— begin —

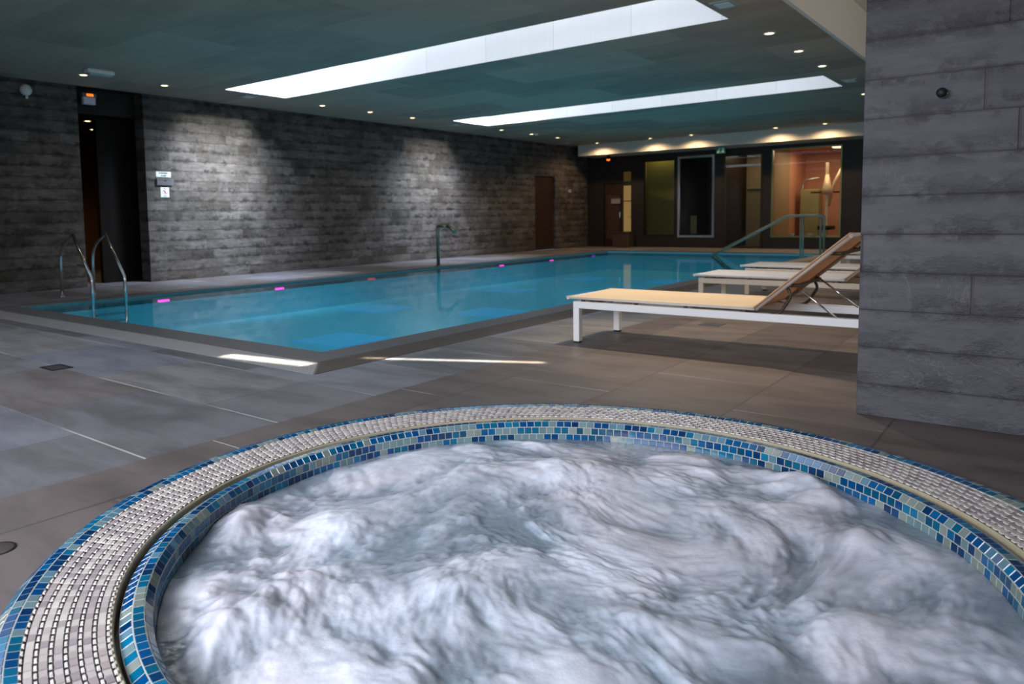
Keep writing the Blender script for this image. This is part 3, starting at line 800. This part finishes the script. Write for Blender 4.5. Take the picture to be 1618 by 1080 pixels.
# ------------------------------------------------------------------ churning water
def nvec(p):
    return Vector((noise.noise(p), noise.noise(p + Vector((31.7, 11.3, 5.9))), noise.noise(p + Vector((-17.1, 43.9, 23.3)))))
def fbm(p, o=4, h=0.9):
    return noise.fractal(p, h, 2.1, o, noise_basis='PERLIN_ORIGINAL')
mounds = [(-2.43, 1.59, 0.13, 0.085), (-2.30, 1.50, 0.09, 0.05), (-0.76, 3.17, 0.10, 0.085), (-0.70, 3.05, 0.10, 0.04), (-1.63, 2.72, 0.14, 0.05), (-1.45, 2.80, 0.12, 0.035),
          (-0.50, 2.72, 0.12, 0.035), (-1.95, 1.72, 0.16, 0.04), (-1.35, 1.62, 0.15, 0.05), (-1.15, 1.25, 0.2, 0.05), (-0.85, 1.75, 0.16, 0.04), (-1.75, 1.15, 0.16, 0.05), (-0.45, 2.1, 0.12, 0.03), (-1.2, 3.15, 0.2, 0.025)]
def tub_surface():
    nr, na = 210, 720
    bm = bmesh.new(); rings = []
    vals = []
    for i in range(nr):
        r = 1.262*(i+0.5)/nr if i < nr-1 else 1.264
        ring_ = []
        for k in range(na):
            a = 2*PI*k/na
            x = r*math.cos(a); y = r*math.sin(a)
            X, Y = TC.x+x, TC.y+y
            q = Vector((x*1.25, y*1.25, 0.0))
            w1 = nvec(q*0.8 + Vector((3.1, 7.7, 0.3)))
            q2 = q + w1*0.45
            w2 = nvec(q2*2.3 + Vector((9.4, 1.2, 5.0)))
            q3 = q2 + w2*0.13
            f1 = fbm(q3*1.9, 5, 0.75)
            f2 = fbm(q3*5.5 + Vector((4, 4, 4)), 4, 0.8)
            bil = 0.0; am = 1.0; fr_ = 2.3
            for _k in range(4):
                nn_ = noise.noise(q3*fr_ + Vector((2.0*_k, 5.1, 0.7))); bil += am*(math.sqrt(nn_*nn_+0.004)-0.02); am *= 0.46; fr_ *= 2.05
            mh = 0.0
            for mx_, my_, mr, ma in mounds:
                d2 = ((X-mx_)**2 + (Y-my_)**2)/(mr*mr)
                if d2 < 9: mh += 0.85*ma*math.exp(-d2*1.0)*(0.75+0.6*bil)
            edge = max(0.0, min(1.0, (1.264-r)/0.14)); ef = edge*edge*(3-2*edge)
            foam = 0.34 + 0.66*f1 + 0.08*f2 + 0.75*bil + mh*6 - 0.38*(1-ef) - 0.10*max(0, noise.noise(Vector((X*0.9, Y*0.9, 2.0)))*2)
            if Y > 2.9: foam -= (Y-2.9)*0.35
            foam = max(0.0, min(1.0, foam))
            sm = foam*foam*(3-2*foam)
            z = -0.066 + (0.010*sm + 0.008*f1 + 0.022*bil*sm)*(0.25+0.75*ef) + mh*(0.35+0.65*ef)
            z += 0.0013*noise.noise(Vector((q3.x*22, q3.y*22, 1)))*(1.0-0.3*sm)
            ring_.append(bm.verts.new((X, Y, z))); vals.append(sm)
        rings.append(ring_)
    for A, B in zip(rings, rings[1:]):
        for k in range(na):
            f = bm.faces.new((A[k], B[k], B[(k+1) % na], A[(k+1) % na])); f.smooth = True
    f = bm.faces.new(rings[0]); f.smooth = True
    me = bpy.data.meshes.new('churning_water'); bm.to_mesh(me); bm.free()
    at_ = me.attributes.new('foam', 'FLOAT', 'POINT')
    at_.data.foreach_set('value', vals)
    g = G('bubbling_spa_water')
    a = g.n('ShaderNodeAttribute'); a.attribute_name = 'foam'
    fo = a.outputs['Fac']
    cc = g.coord()
    nb = g.noise(cc, 30, 6, 0.7, 0.3); nw = g.noise(cc, 4.5, 6, 0.62, 0.5)
    fo2 = g.add(g.add(g.add(g.mul(fo, 0.72), 0.12), g.mul(g.sub(nw, 0.5), 0.9)), g.mul(g.sub(nb, 0.5), 0.3))
    c = g.ramp(fo2, [(0.0, srgb(116, 129, 140)), (0.28, srgb(142, 154, 166)), (0.55, srgb(176, 184, 196)), (0.8, srgb(202, 207, 218)), (1.0, srgb(226, 229, 238))])
    pk = g.smooth(g.noise(cc, 1.1, 3, 0.5, 0.5), 0.42, 0.66)
    c = g.mixc(g.mul(pk, 0.8), c, g.mixc(1.0, c, (0.94, 0.83, 0.80, 1), 'MULTIPLY'))
    bub = g.n('ShaderNodeTexVoronoi'); bub.inputs['Scale'].default_value = 85; g.t.links.new(cc, bub.inputs['Vector'])
    h = g.add(g.mul(nb, 0.6), g.mul(bub.outputs['Distance'], 0.35))
    nm = g.bump(h, 0.16, 0.010)
    g.bsdf(c, g.add(0.16, g.mul(fo, 0.34)), 0, nm, 0.5, Subsurface_Weight=0.5, Subsurface_Radius=(0.06, 0.065, 0.07), Subsurface_Scale=1.0)
    me.materials.append(g.m)
    o = bpy.data.objects.new('churning_water', me); COL.objects.link(o)
    return tag(o, 'white churning bubbling water filling the round hot tub', 'water', kind='stuff')
tub_surface()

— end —

[Description of the task]: The pictures should not be reproduced; quote all of the other material exactly.

[Written reply]:
Keep writing the Blender script for this image. This is part 3, starting at line 800. This part finishes the script. Write for Blender 4.5. Take the picture to be 1618 by 1080 pixels.
# ------------------------------------------------------------------ churning water
def nvec(p):
    return Vector((noise.noise(p), noise.noise(p + Vector((31.7, 11.3, 5.9))), noise.noise(p + Vector((-17.1, 43.9, 23.3)))))
def fbm(p, o=4, h=0.9):
    return noise.fractal(p, h, 2.1, o, noise_basis='PERLIN_ORIGINAL')
mounds = [(-2.43, 1.59, 0.13, 0.085), (-2.30, 1.50, 0.09, 0.05), (-0.76, 3.17, 0.10, 0.085), (-0.70, 3.05, 0.10, 0.04), (-1.63, 2.72, 0.14, 0.05), (-1.45, 2.80, 0.12, 0.035),
          (-0.50, 2.72, 0.12, 0.035), (-1.95, 1.72, 0.16, 0.04), (-1.35, 1.62, 0.15, 0.05), (-1.15, 1.25, 0.2, 0.05), (-0.85, 1.75, 0.16, 0.04), (-1.75, 1.15, 0.16, 0.05), (-0.45, 2.1, 0.12, 0.03), (-1.2, 3.15, 0.2, 0.025)]
def tub_surface():
    nr, na = 210, 720
    bm = bmesh.new(); rings = []
    vals = []
    for i in range(nr):
        r = 1.262*(i+0.5)/nr if i < nr-1 else 1.264
        ring_ = []
        for k in range(na):
            a = 2*PI*k/na
            x = r*math.cos(a); y = r*math.sin(a)
            X, Y = TC.x+x, TC.y+y
            q = Vector((x*1.25, y*1.25, 0.0))
            w1 = nvec(q*0.8 + Vector((3.1, 7.7, 0.3)))
            q2 = q + w1*0.45
            w2 = nvec(q2*2.3 + Vector((9.4, 1.2, 5.0)))
            q3 = q2 + w2*0.13
            f1 = fbm(q3*1.9, 5, 0.75)
            f2 = fbm(q3*5.5 + Vector((4, 4, 4)), 4, 0.8)
            bil = 0.0; am = 1.0; fr_ = 2.3
            for _k in range(4):
                nn_ = noise.noise(q3*fr_ + Vector((2.0*_k, 5.1, 0.7))); bil += am*(math.sqrt(nn_*nn_+0.004)-0.02); am *= 0.46; fr_ *= 2.05
            mh = 0.0
            for mx_, my_, mr, ma in mounds:
                d2 = ((X-mx_)**2 + (Y-my_)**2)/(mr*mr)
                if d2 < 9: mh += 0.85*ma*math.exp(-d2*1.0)*(0.75+0.6*bil)
            edge = max(0.0, min(1.0, (1.264-r)/0.14)); ef = edge*edge*(3-2*edge)
            foam = 0.34 + 0.66*f1 + 0.08*f2 + 0.75*bil + mh*6 - 0.38*(1-ef) - 0.10*max(0, noise.noise(Vector((X*0.9, Y*0.9, 2.0)))*2)
            if Y > 2.9: foam -= (Y-2.9)*0.35
            foam = max(0.0, min(1.0, foam))
            sm = foam*foam*(3-2*foam)
            z = -0.066 + (0.010*sm + 0.008*f1 + 0.022*bil*sm)*(0.25+0.75*ef) + mh*(0.35+0.65*ef)
            z += 0.0013*noise.noise(Vector((q3.x*22, q3.y*22, 1)))*(1.0-0.3*sm)
            ring_.append(bm.verts.new((X, Y, z))); vals.append(sm)
        rings.append(ring_)
    for A, B in zip(rings, rings[1:]):
        for k in range(na):
            f = bm.faces.new((A[k], B[k], B[(k+1) % na], A[(k+1) % na])); f.smooth = True
    f = bm.faces.new(rings[0]); f.smooth = True
    me = bpy.data.meshes.new('churning_water'); bm.to_mesh(me); bm.free()
    at_ = me.attributes.new('foam', 'FLOAT', 'POINT')
    at_.data.foreach_set('value', vals)
    g = G('bubbling_spa_water')
    a = g.n('ShaderNodeAttribute'); a.attribute_name = 'foam'
    fo = a.outputs['Fac']
    cc = g.coord()
    nb = g.noise(cc, 30, 6, 0.7, 0.3); nw = g.noise(cc, 4.5, 6, 0.62, 0.5)
    fo2 = g.add(g.add(g.add(g.mul(fo, 0.72), 0.12), g.mul(g.sub(nw, 0.5), 0.9)), g.mul(g.sub(nb, 0.5), 0.3))
    c = g.ramp(fo2, [(0.0, srgb(116, 129, 140)), (0.28, srgb(142, 154, 166)), (0.55, srgb(176, 184, 196)), (0.8, srgb(202, 207, 218)), (1.0, srgb(226, 229, 238))])
    pk = g.smooth(g.noise(cc, 1.1, 3, 0.5, 0.5), 0.42, 0.66)
    c = g.mixc(g.mul(pk, 0.8), c, g.mixc(1.0, c, (0.94, 0.83, 0.80, 1), 'MULTIPLY'))
    bub = g.n('ShaderNodeTexVoronoi'); bub.inputs['Scale'].default_value = 85; g.t.links.new(cc, bub.inputs['Vector'])
    h = g.add(g.mul(nb, 0.6), g.mul(bub.outputs['Distance'], 0.35))
    nm = g.bump(h, 0.16, 0.010)
    g.bsdf(c, g.add(0.16, g.mul(fo, 0.34)), 0, nm, 0.5, Subsurface_Weight=0.5, Subsurface_Radius=(0.06, 0.065, 0.07), Subsurface_Scale=1.0)
    me.materials.append(g.m)
    o = bpy.data.objects.new('churning_water', me); COL.objects.link(o)
    return tag(o, 'white churning bubbling water filling the round hot tub', 'water', kind='stuff')
tub_surface()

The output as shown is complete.